* [TASK OBJECTIVE]: Copy out the data exactly, leaving the pictures behind.

--------------------------------

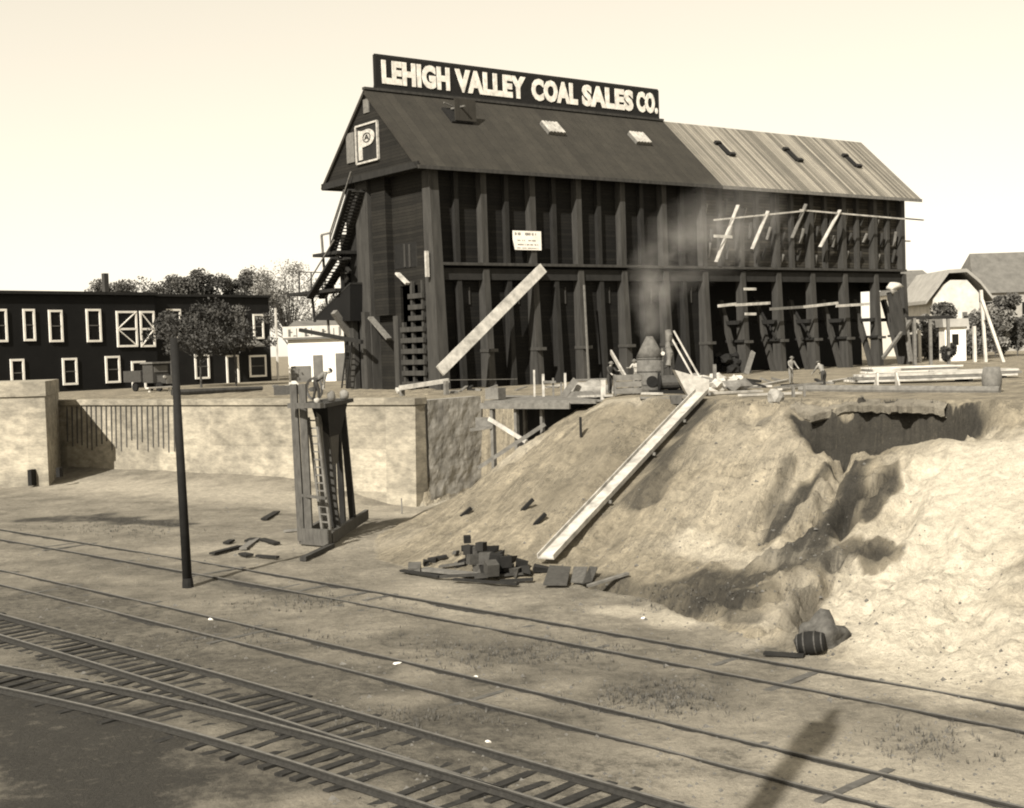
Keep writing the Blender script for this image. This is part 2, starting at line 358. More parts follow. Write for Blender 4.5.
idx = np.arange(nxg * nyg).reshape(nyg, nxg); q = np.stack([idx[:-1, :-1], idx[:-1, 1:], idx[1:, 1:], idx[1:, :-1]], -1).reshape(-1, 4)
me.vertices.add(nxg * nyg); me.vertices.foreach_set('co', np.stack([fx, fy, hh], 1).ravel().astype(np.float32))
me.loops.add(len(q) * 4); me.loops.foreach_set('vertex_index', q.ravel().astype(np.int32))
me.polygons.add(len(q)); me.polygons.foreach_set('loop_start', np.arange(0, len(q) * 4, 4, dtype=np.int32))
me.update(); me.validate(); me.polygons.foreach_set('use_smooth', np.ones(len(me.polygons), bool))
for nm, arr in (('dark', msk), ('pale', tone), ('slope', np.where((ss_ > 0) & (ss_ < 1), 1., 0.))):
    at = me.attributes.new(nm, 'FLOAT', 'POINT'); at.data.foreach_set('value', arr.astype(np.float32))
m, n, l, p = nodes('earth'); P_ = pos(n)
def attr(nm): a = n.new('ShaderNodeAttribute'); a.attribute_name = nm; return a.outputs['Fac']
v1 = noi(n, l, P_, .35, 8, .7); v2 = noi(n, l, P_, 2.6, 8, .75); v3 = noi(n, l, P_, 12, 4, .7)
flat = mixc(n, l, ramp(n, l, v1, .35, .62), g(.11), g(.2)); slope = mixc(n, l, ramp(n, l, v1, .35, .65), g(.155), g(.26))
cb_ = n.new('ShaderNodeCombineXYZ')
for i_, ax_, k_ in ((0, (.85, -.53, 0), 1.5), (1, (.53, .85, 0), .2)):
    d_ = n.new('ShaderNodeVectorMath'); d_.operation = 'DOT_PRODUCT'; d_.inputs[1].default_value = ax_; l.new(P_, d_.inputs[0]); l.new(math_(n, l, 'MULTIPLY', d_.outputs['Value'], k_), cb_.inputs[i_])
vr = noi(n, l, cb_.outputs[0], 1.1, 7, .7)
slope = mixc(n, l, .8, slope, ramp(n, l, vr, .32, .6, g(.5), g(1.12)), 'MULTIPLY')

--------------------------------

* [FINISHED EXERCISE]:
Keep writing the Blender script for this image. This is part 2, starting at line 358. More parts follow. Write for Blender 4.5.
idx = np.arange(nxg * nyg).reshape(nyg, nxg); q = np.stack([idx[:-1, :-1], idx[:-1, 1:], idx[1:, 1:], idx[1:, :-1]], -1).reshape(-1, 4)
me.vertices.add(nxg * nyg); me.vertices.foreach_set('co', np.stack([fx, fy, hh], 1).ravel().astype(np.float32))
me.loops.add(len(q) * 4); me.loops.foreach_set('vertex_index', q.ravel().astype(np.int32))
me.polygons.add(len(q)); me.polygons.foreach_set('loop_start', np.arange(0, len(q) * 4, 4, dtype=np.int32))
me.update(); me.validate(); me.polygons.foreach_set('use_smooth', np.ones(len(me.polygons), bool))
for nm, arr in (('dark', msk), ('pale', tone), ('slope', np.where((ss_ > 0) & (ss_ < 1), 1., 0.))):
    at = me.attributes.new(nm, 'FLOAT', 'POINT'); at.data.foreach_set('value', arr.astype(np.float32))
m, n, l, p = nodes('earth'); P_ = pos(n)
def attr(nm): a = n.new('ShaderNodeAttribute'); a.attribute_name = nm; return a.outputs['Fac']
v1 = noi(n, l, P_, .35, 8, .7); v2 = noi(n, l, P_, 2.6, 8, .75); v3 = noi(n, l, P_, 12, 4, .7)
flat = mixc(n, l, ramp(n, l, v1, .35, .62), g(.11), g(.2)); slope = mixc(n, l, ramp(n, l, v1, .35, .65), g(.155), g(.26))
cb_ = n.new('ShaderNodeCombineXYZ')
for i_, ax_, k_ in ((0, (.85, -.53, 0), 1.5), (1, (.53, .85, 0), .2)):
    d_ = n.new('ShaderNodeVectorMath'); d_.operation = 'DOT_PRODUCT'; d_.inputs[1].default_value = ax_; l.new(P_, d_.inputs[0]); l.new(math_(n, l, 'MULTIPLY', d_.outputs['Value'], k_), cb_.inputs[i_])
vr = noi(n, l, cb_.outputs[0], 1.1, 7, .7)
slope = mixc(n, l, .8, slope, ramp(n, l, vr, .32, .6, g(.5), g(1.12)), 'MULTIPLY')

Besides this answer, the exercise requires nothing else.